残念なことは、はじめての人物画の大作の作成途中で亡くなってしまったことです。今回、その下絵が展示されていたのですが、本当にもう少し彼に時間があったら、新たな評価がされていたと思わせる良い作品でした。最後まで次の一歩を踏み出すため努力をする。とても大切なことだと思います。

※山種美術館

オレンジ色の・・・ ~ 大・開港展2009年11月27日 10時12分06秒

オレンジ色の看板が目印の大黒屋さんでは、手軽に格安のチケットが手に入ります。たまたまロートレック展のチケットを買いに行ったとき、物欲しそう見えたのかもしれません…サービスで終了日が近い展覧会のチケットをもらうことが出来ました。

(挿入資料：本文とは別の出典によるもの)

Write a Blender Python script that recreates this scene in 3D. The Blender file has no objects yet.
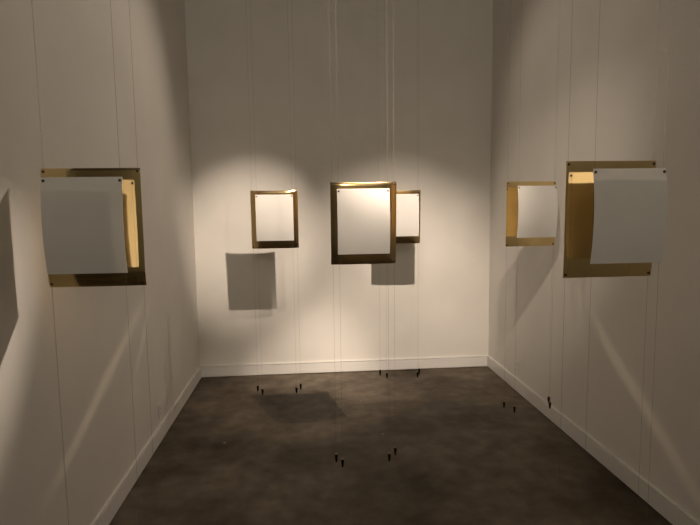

それで、大・開港展というノーマークの展覧会に出かけることになりました。横浜美術館で開港150周年に合わせて企画した展覧会で、幕末から明治維新へと変化する横浜の風土や情景をテーマにしています。

大・開港展

徳川家に関わる宝物は最高級の職人の技が光り、絵画は狩野派による伝統の形で引き締まっています。近代横浜のいしずえを感じる作品たちなのですが、メインにとなる作品が絞れないのが少し残念でしたが、おもしろい企画で良かったと思います。

そして、この展覧家のあと久しぶりに常設展の方まで足を運んでみました。あまり展示に変化はないのですが、日本画のエリアに松井冬子の『世界中の子と友達になれる』が展示されていました。初対面ではありませんが、この作品は好きなので嬉しかったです。

やはり絵が繊細で上手です。しっかりしたデッサンがあるからだと思います。色も淡く日本画の美しさを感じることができます。彼女の作品は、かなりグロテスクなものが多いことが知られています。話題作りのための意図的なものと考える人もいますが、彼女の世界なんだと思います。

松井冬子
松井冬子「世界中の子と友達になれる、2002」

少し厳しいと言うか、一線を越えている作品もあり、すべての人に受け入れられるものではないのですが、その美しさは魅力的で冬子ワールド展開します。次にどんな作品が出てくるかがとっても楽しみです。早く大きめの個展をやってほしいものです。